What is the importance of etiquette for teens?

An explanation on the imporatance of etiquette and manners for teens.

When asked about the importance of etiquette for teens, Maura Graber, who has been teaching manners to children and adults for 15 years and is the director of The R.S.V.P. Institute of Etiquette, replies: "It is human nature to 'act out' if one is unsure of the proper behavior for any given situation. During one's teen years, it is even harder to feel sure of oneself, as teens are in that confusing and uncomfortable position of being between childhood and adulthood. Teens need manners as social tools, to navigate their way through the differing social events they will encounter as they grow up into mature adults."


Elizabeth Post, in her book "The Emily Post Book of Etiquette For Young People", published in 1967 by Funk & Wagnalls, speaks to teens by writing this opening paragraph for the first chapter: "Suddenly, you're almost and adult! It happened so fast that you- and your parents- can't understand it, but all at once you are faced with a whole new set of problems. More then anything else, you want to emerge from constant supervision, to become independent, and to choose a social life of your own. And yet, because you are constantly confronted with new situations, you need the guidance and support of your parents. You are, in a sense, betwixt and between, and while the condition brings the fun of entering an adult world, it brings the trials as well. Etiquette, by giving you guidelines on how to act in almost every situation involving contact with other people, provides a bridge. Not only a bridge between you and your parents, but a bridge between your old childhood world and the world (that) you are entering."

Lessons in etiquette, even small ones, are best begun at a young age. Maura Graber offers this example, "I have learned over the years (especially with my own kids) to be a better etiquette teacher because I have learned that kids, as well as adults, respond well if they have choices and options. I can remember my son inviting someone to come home with us when he was in second or third grade. This boy was in our back seat and he started 'fake burping' over and over again. He was teaching my son how to do it. I turned around and asked him if he knew what my business was, and he replied 'You are a manners teacher.' I said 'Yes, that's right. Now, you have two choices, since I don't really consider that polite at all, either you can get out of the car and walk home right now, or we can go get a couple of corn dogs and cold drinks before Katie (my daughter) gets out of school. It is going to be your choice.' I never had another problem with that young man. He and my son are now in high school and they are still good friends. I had let him know the 'desired' behavior, or manners, and he chose to be polite and be accepted.
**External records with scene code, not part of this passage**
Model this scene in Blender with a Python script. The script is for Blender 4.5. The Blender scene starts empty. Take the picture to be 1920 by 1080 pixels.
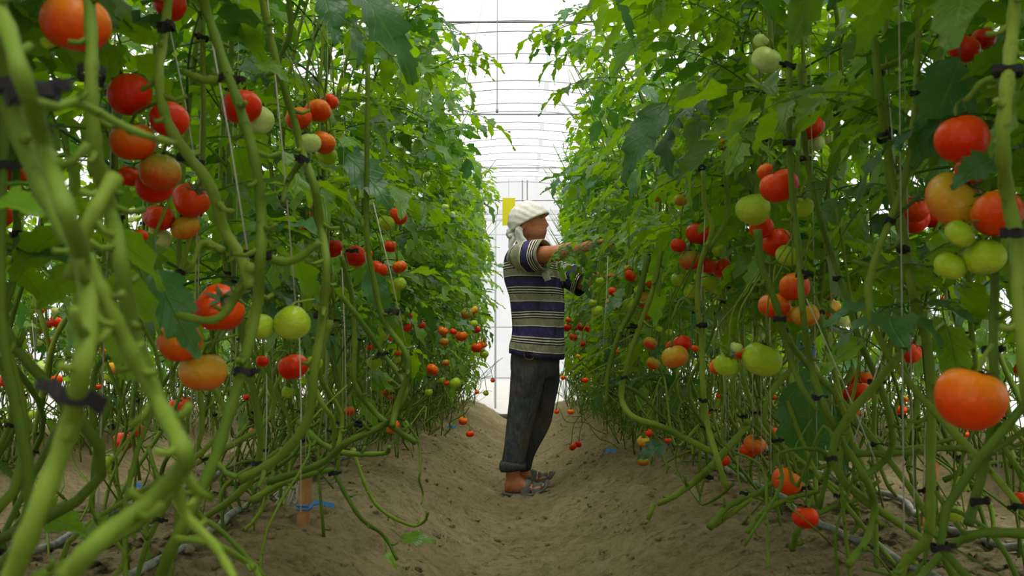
import bpy, bmesh, math, random
import numpy as np
from mathutils import Vector, Matrix, noise

# ---------------------------------------------------------------- camera, sky, exposure
SC = bpy.context.scene
COL = SC.collection
F = 1867.0                      # focal length in pixels of the 1920 wide frame
CAMH = 0.833
PITCH = math.atan(120 / F)
YAW = math.atan(12 / F)
cd = bpy.data.cameras.new('camera')
cam = bpy.data.objects.new('camera', cd)
COL.objects.link(cam)
cd.sensor_width = 36.0
cd.lens = F / 1920 * 36
cam.location = (0, 0, CAMH)
cam.rotation_euler = (math.pi / 2 + PITCH, 0, YAW)
cd.clip_start = 0.05
cd.dof.use_dof = True
cd.dof.focus_distance = 5.6
cd.dof.aperture_fstop = 9.0
SC.camera = cam
ROT = cam.rotation_euler.to_matrix()
ROTN = np.array(ROT)

w = bpy.data.worlds.new('overcast_sky')
SC.world = w
w.use_nodes = True
w.node_tree.nodes['Background'].inputs[0].default_value = (0.97, 0.985, 1.0, 1)
w.node_tree.nodes['Background'].inputs[1].default_value = 1.0
sd = bpy.data.lights.new('sun', 'SUN')
sd.energy = 5.5
sd.angle = math.radians(35)
sd.color = (1.0, 0.97, 0.9)
sun = bpy.data.objects.new('sun', sd)
sun.rotation_euler = (math.radians(14), math.radians(6), 0)
COL.objects.link(sun)
SC.view_settings.view_transform = 'Standard'
SC.view_settings.look = 'None'
SC.view_settings.gamma = 1.0
SC.view_settings.use_curve_mapping = False
SC.view_settings.exposure = -0.04
SC.cycles.max_bounces = 8
SC.cycles.diffuse_bounces = 5
SC.cycles.glossy_bounces = 2
SC.cycles.transmission_bounces = 4
SC.cycles.transparent_max_bounces = 8


def at(px, py, Y):
    """the world point at depth Y (metres along the furrow) seen at a pixel"""
    d = ROT @ Vector((px - 960, -(py - 540), -F))
    t = Y / d.y
    return Vector((d.x * t, Y, CAMH + d.z * t))


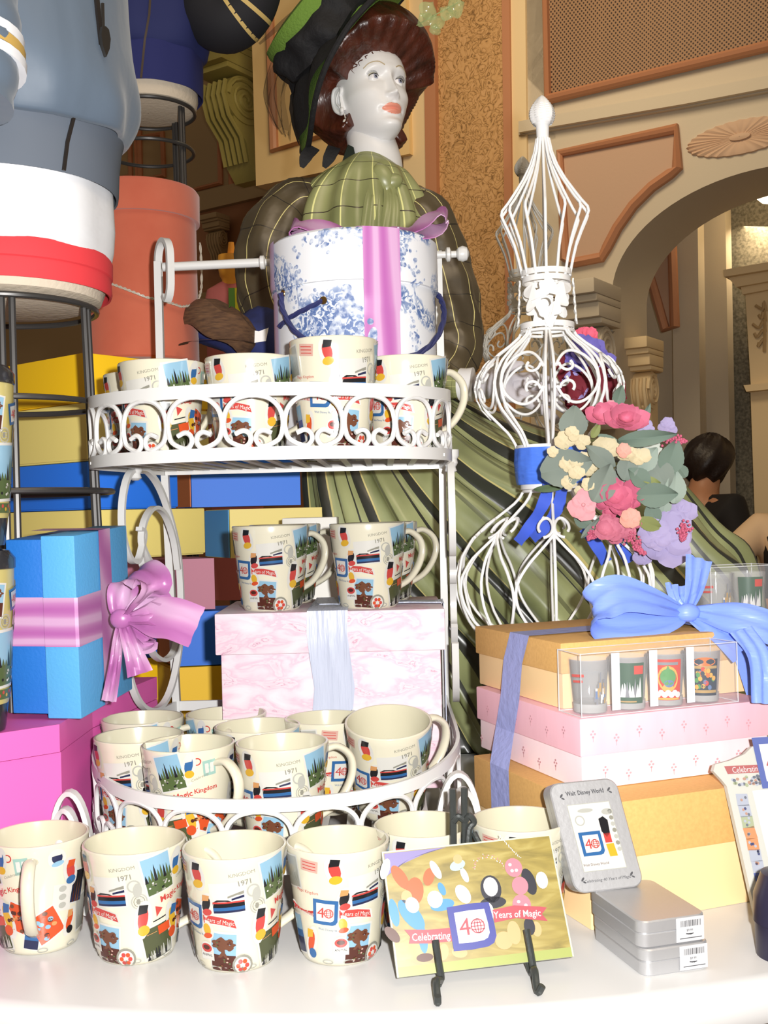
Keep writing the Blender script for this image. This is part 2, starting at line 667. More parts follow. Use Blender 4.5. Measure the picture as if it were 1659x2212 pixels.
# the lamp bowl in the arch
p = pt(1668, 405, 5.2)
g = thing('pendant_lamp', 'glowing white glass bowl lamp hanging in the arch', 'lamp', p + V((0, 0, .1)))
b = MB(); b.lathe([(.005, -.07), (.05, -.064), (.085, -.03), (.10, .02), (.097, .022), (.08, -.025), (.005, -.06)], 28, p)
me_ = mat('lamp_glass', (1, .9, .7), .4)
me_.node_tree.nodes['Principled BSDF'].inputs['Emission Color'].default_value = (1, .82, .55, 1)
me_.node_tree.nodes['Principled BSDF'].inputs['Emission Strength'].default_value = 4
b.build('lamp_shade', me_, g)
b = MB(); b.tube([p + V((0, 0, .0)), p + V((0, 0, .9))], .006, 8)
b.build('rod', m_otrim, g)
light('lamp_light', 'POINT', p + V((0.05, 0.25, .05)), 3.5, (1, .72, .38), .06)

# textured wall, pilaster strips and lintel left of the arch
struct(wall_piece('wall_left', [(932, -300), (1084, -340), (1110, 1500), (950, 1500)], .0, .12, m_leaf))
wall_piece('trim_6', [(1080, -330), (1096, -334), (1118, 1500), (1101, 1500)], .03, .1, m_otrim)['kind'] = 'structure'
wall_piece('trim_7', [(1094, -330), (1131, -340), (1150, 1500), (1114, 1500)], .015, .1, m_cream2)['kind'] = 'structure'
wall_piece('trim_8', [(1126, -340), (1180, -350), (1200, 300), (1140, 310)], .0, .1, m_cream)['kind'] = 'structure'
wall_piece('trim_9', [(910, -300), (934, -304), (957, 1500), (934, 1500)], .03, .12, m_otrim)['kind'] = 'structure'
wall_piece('trim_10', [(862, -280), (914, -290), (936, 1500), (888, 1500)], .01, .12, m_cream2)['kind'] = 'structure'
struct(wall_piece('wall_lintel', [(537, -160), (870, -250), (885, 332), (553, 402)], .04, .25, mat('warm_cream', (0.86, 0.62, 0.29), .7)))
moulding('trim_11', [(578, -160), (700, -190), (705, 292), (594, 326)], .042, .05, .035, m_otrim)['kind'] = 'structure'

# dim room further left
OFF = -1.2
struct(wall_piece('wall_far', [(-500, -100), (1000, -460), (1010, 1900), (-500, 1900)], OFF, .05, m_brown))
for k, pn in enumerate([[(300, 120), (472, 60), (478, 396), (306, 440)], [(496, 52), (620, 20), (630, 380), (502, 404)], [(236, 300), (282, 292), (284, 380), (238, 392)], [(296, 300), (352, 290), (356, 380), (300, 392)]]):
    o = moulding('trim_%d' % (12 + k), pn, OFF, .05, .03, m_dtrim); o['kind'] = 'structure'
wall_piece('trim_16', [(200, 470), (900, 300), (900, 345), (200, 510)], OFF + .06, .08, m_brown)['kind'] = 'structure'
wall_piece('trim_17', [(200, 515), (900, 350), (905, 620), (200, 640)], OFF + .02, .04, m_dark)['kind'] = 'structure'
wall_piece('trim_18', [(200, 640), (905, 615), (905, 660), (200, 675)], OFF + .05, .06, m_brown)['kind'] = 'structure'
wall_piece('trim_19', [(200, 672), (905, 655), (905, 1500), (200, 1500)], OFF + .02, .04, m_dark)['kind'] = 'structure'
corbel('corbel', 'small brown corbel on the dim wall right of the rust hat box', 478, 470, .36, .16, OFF + .06, m_brown, .14)
# gilt olive bracket
g = corbel('corbel', 'large olive gilt bracket jutting out left of the cream lintel', 545, 112, .78, .26, -.35, m_olive, .50)

# round table
g = thing('display_table', 'round white display table carrying the mugs, rack and boxes', 'table', (-.03, 2.06, -1))
b = MB()
b.lathe([(.01, -.045), (1.12, -.045), (1.145, -.04), (1.15, -.03), (1.15, -.008), (1.145, -.002), (1.135, 0), (.01, 0)], 160, (-.03, 2.06, 0))
b.build('tabletop', m_table, g, angle=50)
b = MB(); b.lathe([(.9, -1), (.9, -.05)], 64, (-.03, 2.06, 0)); b.build('base', m_table, g)

# ================================================================ MUGS
ME = 1.85
m_mug = mat('cream_ceramic', C(247, 241, 216, 1.62), 0.16, coat=0.4)
m_mugin = mat('cream_glaze', C(244, 238, 208, 1.7), 0.2)
PAL = {}
def pal(name, r, g, b, E=ME, rough=.2):
    PAL[name] = len(PALM); PALM.append(mat('print_' + name, C(r, g, b, E), rough))
PALM = []
pal('white', 250, 248, 240); pal('sky', 165, 212, 240); pal('dark', 40, 40, 44); pal('green', 92, 98, 66); pal('red', 226, 84, 78)
pal('blue', 62, 118, 180); pal('orange', 240, 96, 50); pal('yellow', 248, 196, 60); pal('brown', 128, 80, 58); pal('grey', 168, 166, 152)
pal('pink', 242, 196, 180); pal('teal', 180, 222, 210); pal('leaf', 96, 116, 70); pal('navy', 50, 56, 92); pal('tan', 236, 172, 110); pal('lgrey', 206, 206, 196); pal('maroon', 96, 50, 40)
pc = PAL

MH = 0.107
def mug_r(z):
    t = z / MH
    return 0.0368 + 0.0122 * t ** 0.92 - 0.004 * max(0, 1 - t * 14) ** 2


def mug_map(x, y, lift):
    """x: arc length from the front (viewer's right is +), y: height above the base"""
    a = x / 0.0440
    r = mug_r(max(0, min(MH, y))) + 0.00025 + lift
    return V((r * sin(a), -r * cos(a), y))


def sx(deg): return radians(deg) * 0.0440


def sticker(p, x, y, w, h, cols, seed):
    """plain cut-out sticker of rounded colour patches"""
    w, h = w * 1.15, h * 1.2
    t = .35 * sin(seed * 2.3)
    p.layer = 4
    p.disc(x, y, w * .52, h * .56, pc['white'], 16, t)
    p.layer = 5
    p.disc(x, y + h * .04, w * .30, h * .34, pc[cols[0]], 14, t)
    p.layer = 6
    p.disc(x + w * .04, y - h * .30, w * .36, h * .15, pc[cols[1]], 14, .2)
    p.layer = 7
    if len(cols) > 2: p.blob([(x - w * .3, y + h * .16), (x + w * .22, y + h * .2), (x + w * .3, y + h * .42), (x - w * .2, y + h * .44)], pc[cols[2]])
    p.layer = 1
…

Well... he also was choosing the soft drink and corn dog, but still, it was his choice."

On the method of offering teens and children a choice on proper etiquette, Maura explains, "I have learned over the years (especially with my own kids) to be a better etiquette teacher because I have learned that kids, as well as adults, respond well if they have choices and options...'manners' will vary from place to place, 'etiquette' is simply defining what those manners are, and that manners are our way of showing respect for one another, then teens should be shown respect and taught how to show it back. Teens prefer to have things spelled out so that they will fit in. There is a term that teens have been using for the last 15 to 20 years. If you ask teens what 'dis' means, or what it means to be 'dissed' by someone, the replies you get will vary, however they will all be ways of showing disrespect. The interesting fact is that the term 'dis' comes from inner city, gang slang of the 1980s. It is short for "disrespect". Teens are always a bit surprised when I tell them this. Most had never considered that manners would be a top priority in a bottom rung of our society. When I point out that manners are expected at every level of society, teens listen up... When it comes to teens, give them specific choices and the information they need to make their decision."

Maura sums up the importance of teaching etiquette to young people in this way: "No one, of any age, wants to feel 'undesirable' or 'dissed'. Offer options and explain expectations (i.e. explain the manners required for different social situations). Keeping a teen in the dark regarding proper manners is not doing that teen any favors."